Given request ->
Give an exact copy of every line, leaving images out.

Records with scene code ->
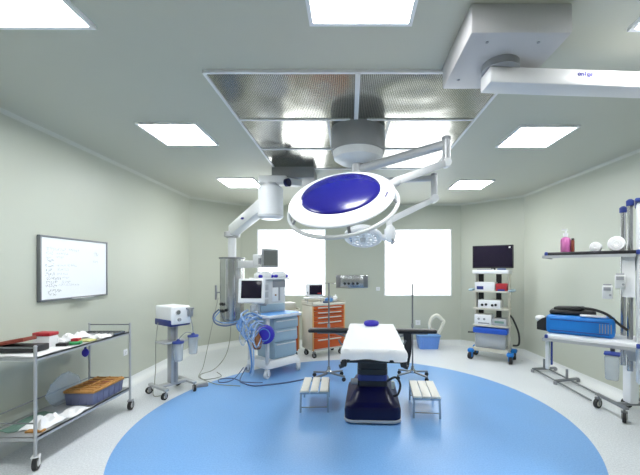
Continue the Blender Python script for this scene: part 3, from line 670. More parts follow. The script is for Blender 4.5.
# lower shelf
t = thing('storage_crate', 'blue-grey plastic crate with an orange-brown openwork lid on the lower shelf', 'crate', (-2.83, 3.85, ZB))
b = MB().use(M['crate']); b.box((0, 0, 0.065), (0.29, 0.46, 0.13), bev=0.012, taper=1.06)
for k in range(5):
    b.box((0.1485, -0.17 + k * 0.085, 0.065), (0.012, 0.012, 0.11))
for k in range(3): b.box((-0.08 + k * 0.08, -0.2345, 0.065), (0.012, 0.012, 0.11))
b.build('crate_body', None, t)
b = MB().use(M['tan']); b.box((0, 0, 0.143), (0.325, 0.495, 0.03), bev=0.010); li = b.build('lid', None, t)
b = MB().use(M['tan'])
for k in range(7): b.box((0, -0.21 + k * 0.07, 0.162), (0.29, 0.014, 0.012), bev=0.003)
for x in (-0.14, 0.0, 0.14): b.box((x, 0, 0.163), (0.016, 0.46, 0.012), bev=0.003)
b.build('lattice', None, li)
b = MB().use(M['brownred'])
for k in range(4):
    for x in (-0.075, 0.075): b.box((x, -0.13 + k * 0.09, 0.159), (0.08, 0.032, 0.003))
b.build('slot', None, li)
b = MB().use(M['bag']); r = random.Random(4)
bm = bmesh.new(); bmesh.ops.create_icosphere(bm, subdivisions=4, radius=1)
for v in bm.verts:
    n = v.co.normalized(); k = 1 + 0.05 * math.sin(9 * n.x + 3 * n.y) * math.sin(7 * n.z + 5 * n.y) + 0.03 * math.sin(17 * n.y + 11 * n.z)
    v.co = Vector((n.x * 0.055 * k, n.y * 0.22 * k, n.z * 0.165 * k * (1.0 if n.z < 0 else 1.1 - 0.3 * abs(n.y))))
    v.co.z = max(v.co.z, -0.15)
b.bm(bm, Matrix.Translation((-3.065, 3.72, ZB + 0.139)))
tag(b.build('plastic_bag'), 'translucent pale blue plastic bag between the crate and the wall on the lower shelf', 'bag')
t = thing('hanging_brush', 'dark blue brush hanging from the far rear post of the trolley', 'brush', (-3.105, 4.06, 0.68))
b = MB().use(M['royal']); b.ball((0, 0, 0.05), (0.035, 0.035, 0.05), 14); b.build('brush_head', None, t)
b = MB().use(M['bumper']); b.cyl((0, 0, 0.09), (0, 0, 0.18), 0.011, seg=10); b.ring(0.016, 0.004, Matrix.Translation((-0.006, 0.02, 0.195)) @ Matrix.Rotation(R(90), 4, 'X'), seg=16, k=6); b.build('brush_handle', None, t)
cloth('cloth', -3.09, -2.92, 3.02, 3.45, ZB, 0.02, 31, 'greentray', 'grey-green cloth lying flat at the wall side of the lower shelf', 'cloth')
cloth('cloth', -2.91, -2.70, 3.04, 3.32, ZB, 0.085, 17, 'cloth', 'heaped white cloth at the near end of the lower trolley shelf', 'cloth')
cloth('paper_sheet', -2.86, -2.67, 3.33, 3.58, ZB, 0.03, 23, 'paper', 'loose crumpled white sheet between the heaped cloth and the crate', 'paper')
b = MB().use(M['tan']); b.box((-2.76, 3.035, ZB + 0.0085), (0.14, 0.05, 0.016), (0, 0, R(6)), 0.003); tag(b.build('wooden_strip'), 'flat tan strip at the near edge of the lower shelf under the heaped cloth', 'strip')

# ------------------------------------------------------------------ suction machine
T = thing('suction_machine', 'white and blue suction machine on a grey wheeled column by the left wall', 'suction machine', (-2.47, 4.82, 0), R(55))
for x, y, an in ((-0.20, -0.20, 200), (0.20, -0.20, 250), (-0.20, 0.20, 170), (0.20, 0.20, 120)):
    caster(T, x, y, 0.045, 0.03, 0.11, R(an), M['greypl'], M['rubber'], M['beige'])
b = MB().use(M['alu']); b.span((-0.225, -0.225, 0.105), (-0.165, 0.225, 0.14), 0.01); b.span((0.165, -0.225, 0.105), (0.225, 0.225, 0.14), 0.01); b.span((-0.18, -0.05, 0.105), (0.18, 0.05, 0.142), 0.008); b.build('base_frame', None, T)
b = MB().use(M['alu']); b.box((0, 0, 0.54), (0.10, 0.11, 0.82), bev=0.012); cm = b.build('column', None, T)
MB().use(M['greypl']).box((0, -0.056, 0.54), (0.03, 0.004, 0.78)).build('column_groove', None, cm)
b = MB().use(M['white']); b.box((0, 0, 1.085), (0.27, 0.43, 0.25), bev=0.022, seg=3); hb = b.build('pump_housing', None, T)
MB().use(M['darkblue']).box((-0.002, 0.005, 0.985), (0.277, 0.424, 0.09), bev=0.012).build('lower_band', None, hb)
MB().use(M['white']).box((0.02, -0.216, 1.075), (0.235, 0.008, 0.215), bev=0.003).build('front_panel', None, hb)
b = MB().use(M['offwhite']); b.cyl((-0.045, -0.219, 1.13), (-0.045, -0.232, 1.13), 0.036, seg=24); gq = b.build('gauge', None, hb)
MB().use(M['greyscreen']).cyl((-0.045, -0.231, 1.13), (-0.045, -0.234, 1.13), 0.029, seg=24).build('dial', None, gq)
b = MB().use(M['greypl']); b.cyl((-0.03, -0.219, 1.03), (-0.03, -0.242, 1.03), 0.022, seg=20); b.build('knob', None, hb)
b = MB().use(M['greypl']); b.box((0.115, -0.24, 1.17), (0.10, 0.05, 0.028), bev=0.006); ca = b.build('filter_holder', None, T)
MB().lathe([(0.0, 1.06), (0.028, 1.06), (0.034, 1.07), (0.036, 1.155)], (0.115, -0.245, 0), 18).build('filter_cup', M['greypl'], ca)
b = MB().use(M['alu']); b.box((-0.02, -0.02, 0.715), (0.34, 0.26, 0.022), bev=0.006); b.box((0.22, -0.13, 0.725), (0.22, 0.03, 0.016)); b.build('jar_shelf', None, T)
for x, y, z in ((-0.03, -0.20, 0.47), (0.20, -0.17, 0.52)):
    j = MB().use(M['clear']).lathe([(0.0, z), (0.050, z), (0.056, z + 0.012), (0.068, z + 0.24), (0.066, z + 0.245)], (x, y, 0), 24).build('jar', None, T)
    MB().use(M['bumper']).lathe([(0.072, z + 0.24), (0.073, z + 0.262), (0.03, z + 0.270), (0.012, z + 0.295), (0.0, z + 0.295)], (x, y, 0), 24).build('jar_lid', None, j)
b = MB().use(M['clear']); b.tube([(0.20, -0.17, 0.81), (0.19, -0.18, 0.87), (0.16, -0.22, 0.93), (0.12, -0.24, 1.06)], 0.006, 6); b.tube([(-0.03, -0.20, 0.76), (0.07, -0.21, 0.84), (0.18, -0.18, 0.81)], 0.006, 6); b.build('tubing', None, T)
b = MB().use(M['cable']); b.tube([(-2.62, 4.72, 0.98), (-2.66, 4.74, 0.7), (-2.65, 4.72, 0.4), (-2.66, 4.71, 0.16), (-2.62, 4.62, 0.02), (-2.5, 4.72, 0.008)], 0.005, 6); b.build('mains_cable', None, T, world=True)
t = thing('foot_pedal', 'grey foot switch on the floor right of the suction machine', 'foot pedal', (-2.16, 5.06, 0), R(25))
MB().box((0, 0, 0.018), (0.16, 0.10, 0.036), bev=0.010).build('pedal_base', M['greypl'], t)
b = MB().use(M['alu']); b.box((0.01, 0, 0.046), (0.12, 0.075, 0.018), (0, R(-6), 0), 0.006); b.build('pedal_plate', None, t)

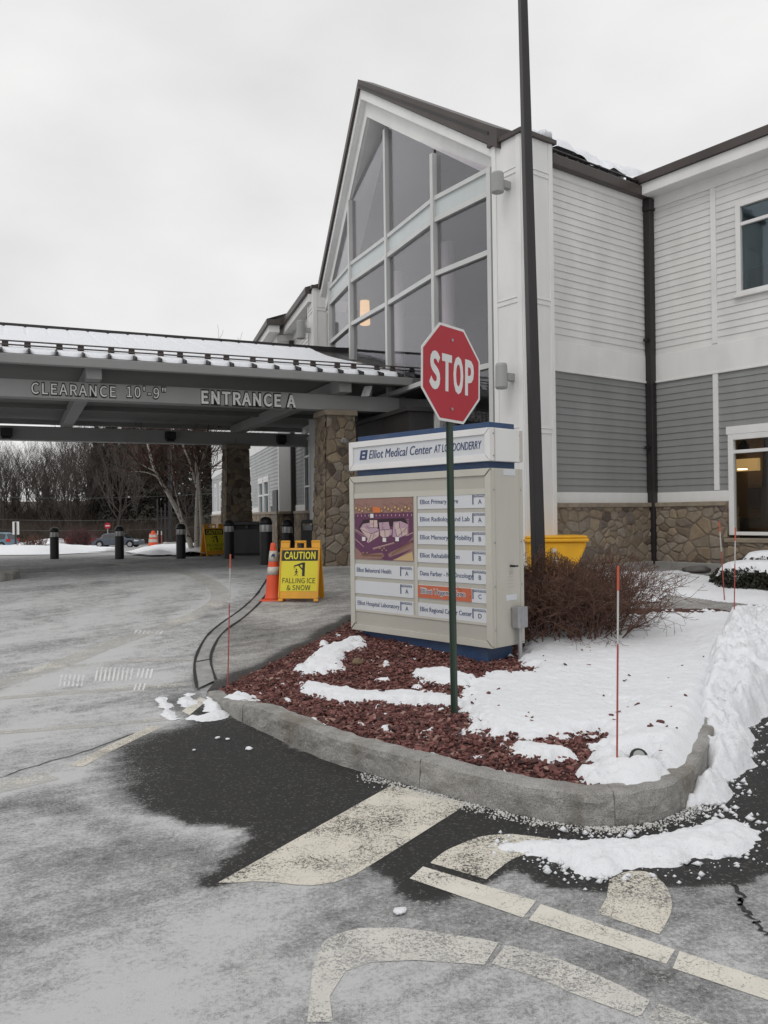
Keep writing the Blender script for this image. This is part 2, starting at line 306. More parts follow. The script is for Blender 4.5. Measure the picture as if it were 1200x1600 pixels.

The answer ->
Continue the Blender Python script for this scene: part 3, from line 670. More parts follow. The script is for Blender 4.5.
# lower shelf
t = thing('storage_crate', 'blue-grey plastic crate with an orange-brown openwork lid on the lower shelf', 'crate', (-2.83, 3.85, ZB))
b = MB().use(M['crate']); b.box((0, 0, 0.065), (0.29, 0.46, 0.13), bev=0.012, taper=1.06)
for k in range(5):
    b.box((0.1485, -0.17 + k * 0.085, 0.065), (0.012, 0.012, 0.11))
for k in range(3): b.box((-0.08 + k * 0.08, -0.2345, 0.065), (0.012, 0.012, 0.11))
b.build('crate_body', None, t)
b = MB().use(M['tan']); b.box((0, 0, 0.143), (0.325, 0.495, 0.03), bev=0.010); li = b.build('lid', None, t)
b = MB().use(M['tan'])
for k in range(7): b.box((0, -0.21 + k * 0.07, 0.162), (0.29, 0.014, 0.012), bev=0.003)
for x in (-0.14, 0.0, 0.14): b.box((x, 0, 0.163), (0.016, 0.46, 0.012), bev=0.003)
b.build('lattice', None, li)
b = MB().use(M['brownred'])
for k in range(4):
    for x in (-0.075, 0.075): b.box((x, -0.13 + k * 0.09, 0.159), (0.08, 0.032, 0.003))
b.build('slot', None, li)
b = MB().use(M['bag']); r = random.Random(4)
bm = bmesh.new(); bmesh.ops.create_icosphere(bm, subdivisions=4, radius=1)
for v in bm.verts:
    n = v.co.normalized(); k = 1 + 0.05 * math.sin(9 * n.x + 3 * n.y) * math.sin(7 * n.z + 5 * n.y) + 0.03 * math.sin(17 * n.y + 11 * n.z)
    v.co = Vector((n.x * 0.055 * k, n.y * 0.22 * k, n.z * 0.165 * k * (1.0 if n.z < 0 else 1.1 - 0.3 * abs(n.y))))
    v.co.z = max(v.co.z, -0.15)
b.bm(bm, Matrix.Translation((-3.065, 3.72, ZB + 0.139)))
tag(b.build('plastic_bag'), 'translucent pale blue plastic bag between the crate and the wall on the lower shelf', 'bag')
t = thing('hanging_brush', 'dark blue brush hanging from the far rear post of the trolley', 'brush', (-3.105, 4.06, 0.68))
b = MB().use(M['royal']); b.ball((0, 0, 0.05), (0.035, 0.035, 0.05), 14); b.build('brush_head', None, t)
b = MB().use(M['bumper']); b.cyl((0, 0, 0.09), (0, 0, 0.18), 0.011, seg=10); b.ring(0.016, 0.004, Matrix.Translation((-0.006, 0.02, 0.195)) @ Matrix.Rotation(R(90), 4, 'X'), seg=16, k=6); b.build('brush_handle', None, t)
cloth('cloth', -3.09, -2.92, 3.02, 3.45, ZB, 0.02, 31, 'greentray', 'grey-green cloth lying flat at the wall side of the lower shelf', 'cloth')
cloth('cloth', -2.91, -2.70, 3.04, 3.32, ZB, 0.085, 17, 'cloth', 'heaped white cloth at the near end of the lower trolley shelf', 'cloth')
cloth('paper_sheet', -2.86, -2.67, 3.33, 3.58, ZB, 0.03, 23, 'paper', 'loose crumpled white sheet between the heaped cloth and the crate', 'paper')
b = MB().use(M['tan']); b.box((-2.76, 3.035, ZB + 0.0085), (0.14, 0.05, 0.016), (0, 0, R(6)), 0.003); tag(b.build('wooden_strip'), 'flat tan strip at the near edge of the lower shelf under the heaped cloth', 'strip')

# ------------------------------------------------------------------ suction machine
T = thing('suction_machine', 'white and blue suction machine on a grey wheeled column by the left wall', 'suction machine', (-2.47, 4.82, 0), R(55))
for x, y, an in ((-0.20, -0.20, 200), (0.20, -0.20, 250), (-0.20, 0.20, 170), (0.20, 0.20, 120)):
    caster(T, x, y, 0.045, 0.03, 0.11, R(an), M['greypl'], M['rubber'], M['beige'])
b = MB().use(M['alu']); b.span((-0.225, -0.225, 0.105), (-0.165, 0.225, 0.14), 0.01); b.span((0.165, -0.225, 0.105), (0.225, 0.225, 0.14), 0.01); b.span((-0.18, -0.05, 0.105), (0.18, 0.05, 0.142), 0.008); b.build('base_frame', None, T)
b = MB().use(M['alu']); b.box((0, 0, 0.54), (0.10, 0.11, 0.82), bev=0.012); cm = b.build('column', None, T)
MB().use(M['greypl']).box((0, -0.056, 0.54), (0.03, 0.004, 0.78)).build('column_groove', None, cm)
b = MB().use(M['white']); b.box((0, 0, 1.085), (0.27, 0.43, 0.25), bev=0.022, seg=3); hb = b.build('pump_housing', None, T)
MB().use(M['darkblue']).box((-0.002, 0.005, 0.985), (0.277, 0.424, 0.09), bev=0.012).build('lower_band', None, hb)
MB().use(M['white']).box((0.02, -0.216, 1.075), (0.235, 0.008, 0.215), bev=0.003).build('front_panel', None, hb)
b = MB().use(M['offwhite']); b.cyl((-0.045, -0.219, 1.13), (-0.045, -0.232, 1.13), 0.036, seg=24); gq = b.build('gauge', None, hb)
MB().use(M['greyscreen']).cyl((-0.045, -0.231, 1.13), (-0.045, -0.234, 1.13), 0.029, seg=24).build('dial', None, gq)
b = MB().use(M['greypl']); b.cyl((-0.03, -0.219, 1.03), (-0.03, -0.242, 1.03), 0.022, seg=20); b.build('knob', None, hb)
b = MB().use(M['greypl']); b.box((0.115, -0.24, 1.17), (0.10, 0.05, 0.028), bev=0.006); ca = b.build('filter_holder', None, T)
MB().lathe([(0.0, 1.06), (0.028, 1.06), (0.034, 1.07), (0.036, 1.155)], (0.115, -0.245, 0), 18).build('filter_cup', M['greypl'], ca)
b = MB().use(M['alu']); b.box((-0.02, -0.02, 0.715), (0.34, 0.26, 0.022), bev=0.006); b.box((0.22, -0.13, 0.725), (0.22, 0.03, 0.016)); b.build('jar_shelf', None, T)
for x, y, z in ((-0.03, -0.20, 0.47), (0.20, -0.17, 0.52)):
    j = MB().use(M['clear']).lathe([(0.0, z), (0.050, z), (0.056, z + 0.012), (0.068, z + 0.24), (0.066, z + 0.245)], (x, y, 0), 24).build('jar', None, T)
    MB().use(M['bumper']).lathe([(0.072, z + 0.24), (0.073, z + 0.262), (0.03, z + 0.270), (0.012, z + 0.295), (0.0, z + 0.295)], (x, y, 0), 24).build('jar_lid', None, j)
b = MB().use(M['clear']); b.tube([(0.20, -0.17, 0.81), (0.19, -0.18, 0.87), (0.16, -0.22, 0.93), (0.12, -0.24, 1.06)], 0.006, 6); b.tube([(-0.03, -0.20, 0.76), (0.07, -0.21, 0.84), (0.18, -0.18, 0.81)], 0.006, 6); b.build('tubing', None, T)
b = MB().use(M['cable']); b.tube([(-2.62, 4.72, 0.98), (-2.66, 4.74, 0.7), (-2.65, 4.72, 0.4), (-2.66, 4.71, 0.16), (-2.62, 4.62, 0.02), (-2.5, 4.72, 0.008)], 0.005, 6); b.build('mains_cable', None, T, world=True)
t = thing('foot_pedal', 'grey foot switch on the floor right of the suction machine', 'foot pedal', (-2.16, 5.06, 0), R(25))
MB().box((0, 0, 0.018), (0.16, 0.10, 0.036), bev=0.010).build('pedal_base', M['greypl'], t)
b = MB().use(M['alu']); b.box((0.01, 0, 0.046), (0.12, 0.075, 0.018), (0, R(-6), 0), 0.006); b.build('pedal_plate', None, t)

Keep writing the Blender script for this image. This is part 2, starting at line 306. More parts follow. The script is for Blender 4.5. Measure the picture as if it were 1200x1600 pixels.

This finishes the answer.